**Goal of the exercise**
Your output is the lines from the first one to the one containing "COL = S.collection", repeated exactly, with images left out.

**Dataset extract**

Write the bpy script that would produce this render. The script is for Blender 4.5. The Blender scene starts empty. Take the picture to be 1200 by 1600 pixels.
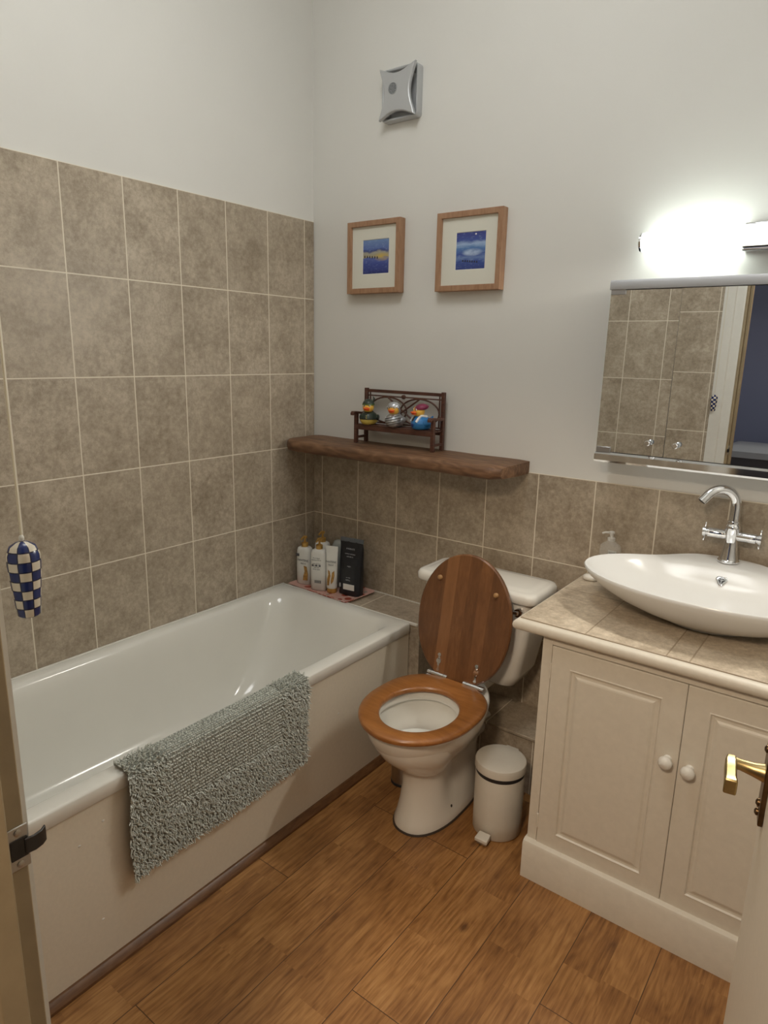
import bpy, math, random
from mathutils import Vector, Matrix
random.seed(7)
PI = math.pi
S = bpy.context.scene
COL = S.collection

# ------------------------------------------------------------------ camera
cam_data = bpy.data.cameras.new('camera')
cam = bpy.data.objects.new('camera', cam_data); COL.objects.link(cam)
cam_data.sensor_fit = 'HORIZONTAL'; cam_data.sensor_width = 36.0
cam_data.lens = 36.0 * 1051.85 / 1200.0
cam_data.clip_start = 0.02
cam.matrix_world = Matrix(((0.79800567, -0.1565039, 0.58197378, 1.9882),
                           (0.60225196, 0.1720096, -0.77955454, -2.1455),
                           (0.02189825, 0.97258379, 0.23151942, 1.4786),
                           (0, 0, 0, 1)))
S.camera = cam
# ------------------------------------------------------------------ view, world, lights
S.view_settings.view_transform = 'Standard'
S.view_settings.look = 'None'
S.view_settings.gamma = 1.0
S.view_settings.exposure = 0.12
S.view_settings.use_curve_mapping = False
W = bpy.data.worlds.new('world'); S.world = W
W.use_nodes = True
W.node_tree.nodes['Background'].inputs[0].default_value = (0.9, 0.95, 1.0, 1)
W.node_tree.nodes['Background'].inputs[1].default_value = 0.2

def area(name, loc, target, size, power, color, size_y=None, spread=None):
    d = bpy.data.lights.new(name, 'AREA'); d.energy = power; d.color = color; d.size = size
    if size_y: d.shape = 'RECTANGLE'; d.size_y = size_y
    if spread: d.spread = spread
    o = bpy.data.objects.new(name, d); COL.objects.link(o)
    o.location = loc
    o.rotation_euler = (Vector(target) - Vector(loc)).to_track_quat('-Z', 'Y').to_euler()
    return o
TUBE_EMIT = 6.5
CEIL_EMIT = 9.0
HALL_POWER = 25.0
# warm ceiling light of the hallway behind the camera
area('hallway_light', (1.75, -2.75, 2.35), (1.2, -1.0, 0.2), 0.3, HALL_POWER, (1.0, 0.80, 0.60))

# forward light of the tubular wall fitting above the mirror
area('wall_light_beam', (1.68, -.090, 1.800), (1.05, -1.5, 0.55), .66, 11.5, (1.0, .95, .86), size_y=.04, spread=math.radians(170))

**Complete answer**
Write the bpy script that would produce this render. The script is for Blender 4.5. The Blender scene starts empty. Take the picture to be 1200 by 1600 pixels.
import bpy, math, random
from mathutils import Vector, Matrix
random.seed(7)
PI = math.pi
S = bpy.context.scene
COL = S.collection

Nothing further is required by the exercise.